Last year, Craft & Mason Coffee Roasters, another mico-roastery, opened in DeWitt. Within the last six months, two local businesses opened that cater to specialty brewed coffee: Strange Matter Coffee Co. in East Town and For Crêpe Sake in the Lansing City Market each feature pour-over style coffee.

“We’ve also met a lot of home roasters in the area,” Nicholls said. “There are a lot of people around here who take their coffee seriously.”

He’s originally from California; she’s from the Cleveland area, but they moved here in 2010 when she accepted a position as farm manager at CBI Giving Tree Farm, an organic community supported agriculture program in Lansing. The beans aren’t all organic, though — the pair experiment with different types to achieve different kinds of roasts.
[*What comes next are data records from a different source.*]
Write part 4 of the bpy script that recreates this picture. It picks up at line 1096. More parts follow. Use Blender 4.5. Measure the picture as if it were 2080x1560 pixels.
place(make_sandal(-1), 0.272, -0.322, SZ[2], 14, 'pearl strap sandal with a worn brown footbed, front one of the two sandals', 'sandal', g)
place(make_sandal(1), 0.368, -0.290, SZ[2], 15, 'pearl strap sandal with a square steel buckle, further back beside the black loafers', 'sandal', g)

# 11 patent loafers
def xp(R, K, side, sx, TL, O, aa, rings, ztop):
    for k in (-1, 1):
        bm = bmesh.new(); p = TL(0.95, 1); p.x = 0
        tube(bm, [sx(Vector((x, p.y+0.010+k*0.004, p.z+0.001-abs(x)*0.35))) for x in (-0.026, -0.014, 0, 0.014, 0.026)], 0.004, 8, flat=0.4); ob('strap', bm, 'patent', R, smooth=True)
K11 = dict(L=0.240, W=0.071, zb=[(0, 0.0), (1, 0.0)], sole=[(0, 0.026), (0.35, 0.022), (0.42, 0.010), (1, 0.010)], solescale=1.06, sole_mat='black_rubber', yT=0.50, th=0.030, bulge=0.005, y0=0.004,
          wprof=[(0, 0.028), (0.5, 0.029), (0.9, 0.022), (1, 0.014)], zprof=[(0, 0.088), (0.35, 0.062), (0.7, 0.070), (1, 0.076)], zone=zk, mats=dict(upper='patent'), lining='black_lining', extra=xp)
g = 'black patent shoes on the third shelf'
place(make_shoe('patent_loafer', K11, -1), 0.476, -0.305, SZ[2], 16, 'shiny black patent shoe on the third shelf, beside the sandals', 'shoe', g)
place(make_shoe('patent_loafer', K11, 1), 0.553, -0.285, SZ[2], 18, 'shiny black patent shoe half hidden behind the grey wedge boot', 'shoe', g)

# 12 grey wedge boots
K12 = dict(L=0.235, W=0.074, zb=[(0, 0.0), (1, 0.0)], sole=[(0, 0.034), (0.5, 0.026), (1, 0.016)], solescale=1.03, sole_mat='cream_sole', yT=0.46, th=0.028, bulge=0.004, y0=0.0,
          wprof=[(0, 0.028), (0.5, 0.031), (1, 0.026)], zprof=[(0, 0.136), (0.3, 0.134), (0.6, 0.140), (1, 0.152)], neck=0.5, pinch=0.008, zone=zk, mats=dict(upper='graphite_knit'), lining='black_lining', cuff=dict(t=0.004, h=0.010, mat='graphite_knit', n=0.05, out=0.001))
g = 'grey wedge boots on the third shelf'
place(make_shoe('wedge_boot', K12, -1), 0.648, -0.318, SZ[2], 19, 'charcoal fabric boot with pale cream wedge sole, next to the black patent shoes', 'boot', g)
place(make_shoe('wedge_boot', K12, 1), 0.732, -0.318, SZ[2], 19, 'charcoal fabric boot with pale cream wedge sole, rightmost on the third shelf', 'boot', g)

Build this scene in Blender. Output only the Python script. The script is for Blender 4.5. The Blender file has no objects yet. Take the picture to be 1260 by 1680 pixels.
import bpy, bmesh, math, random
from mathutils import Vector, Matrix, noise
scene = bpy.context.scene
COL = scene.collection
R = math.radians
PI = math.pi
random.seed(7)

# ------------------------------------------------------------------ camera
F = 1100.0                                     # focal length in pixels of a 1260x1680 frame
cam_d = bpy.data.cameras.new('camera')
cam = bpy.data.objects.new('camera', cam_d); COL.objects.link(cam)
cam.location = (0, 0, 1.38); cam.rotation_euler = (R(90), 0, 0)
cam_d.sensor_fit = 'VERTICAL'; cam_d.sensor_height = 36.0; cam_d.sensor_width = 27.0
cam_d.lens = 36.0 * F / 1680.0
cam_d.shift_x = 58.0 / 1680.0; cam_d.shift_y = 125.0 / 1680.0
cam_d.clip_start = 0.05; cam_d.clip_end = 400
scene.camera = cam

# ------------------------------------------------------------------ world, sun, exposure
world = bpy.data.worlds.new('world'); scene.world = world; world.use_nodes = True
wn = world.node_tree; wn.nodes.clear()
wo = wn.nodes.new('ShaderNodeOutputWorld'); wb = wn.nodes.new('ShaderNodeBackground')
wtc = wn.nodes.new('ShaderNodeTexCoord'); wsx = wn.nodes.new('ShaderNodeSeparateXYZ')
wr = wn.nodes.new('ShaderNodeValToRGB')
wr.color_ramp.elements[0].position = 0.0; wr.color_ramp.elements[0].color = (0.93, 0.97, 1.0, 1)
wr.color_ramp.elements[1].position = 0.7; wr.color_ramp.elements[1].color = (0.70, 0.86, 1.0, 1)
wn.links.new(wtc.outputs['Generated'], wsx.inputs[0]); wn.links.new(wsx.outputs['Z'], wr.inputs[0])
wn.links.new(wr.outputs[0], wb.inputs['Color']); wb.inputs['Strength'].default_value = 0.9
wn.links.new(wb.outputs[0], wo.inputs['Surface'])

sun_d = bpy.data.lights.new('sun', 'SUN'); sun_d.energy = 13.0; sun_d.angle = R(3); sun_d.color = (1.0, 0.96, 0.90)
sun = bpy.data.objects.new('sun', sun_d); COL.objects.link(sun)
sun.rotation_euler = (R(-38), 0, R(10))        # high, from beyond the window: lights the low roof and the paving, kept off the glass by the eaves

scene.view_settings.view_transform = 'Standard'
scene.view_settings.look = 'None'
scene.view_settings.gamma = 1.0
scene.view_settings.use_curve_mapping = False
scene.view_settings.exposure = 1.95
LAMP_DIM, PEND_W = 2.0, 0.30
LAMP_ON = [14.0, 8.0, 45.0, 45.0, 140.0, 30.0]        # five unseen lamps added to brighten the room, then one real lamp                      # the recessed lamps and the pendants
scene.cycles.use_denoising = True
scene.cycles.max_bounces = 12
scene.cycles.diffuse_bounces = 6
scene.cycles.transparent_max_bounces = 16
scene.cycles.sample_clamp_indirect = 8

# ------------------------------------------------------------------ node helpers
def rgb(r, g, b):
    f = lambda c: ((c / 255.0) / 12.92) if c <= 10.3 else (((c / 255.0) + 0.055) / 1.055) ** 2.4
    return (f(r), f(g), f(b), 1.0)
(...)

“It’s nice to have that variety,” Nicholls said. “We like to work with small companies, but our priority is getting the freshest beans.”

The coffee beans are then roasted in a 3,500-pound cast iron wood-fired roaster that was made in Italy in the 1930s. They found it in Wisconsin and rescued it was retrofitted to run on gas.

“It’s very efficient,” Nicholls said. “I can roast 20 pounds of beans with a piece of wood the size of a baseball bat.” Every Saturday, they roast about two or three batches using a variety of different woods.

Rust Belt Roastery coffee beans are carried at the Old Town General Store, Detroit Frankie´s Wood- Fired Pizza and Farmstead Specialty Store in Charlotte. They’re also available online at rustbeltroastery. com. Nicholls said she wouldn’t mind growing the business to distribute beans regionally, but doesn’t see Rust Belt moving outside the Rust Belt.

“We don’t need to be too big,” Nicholls said. “We just like to roast.”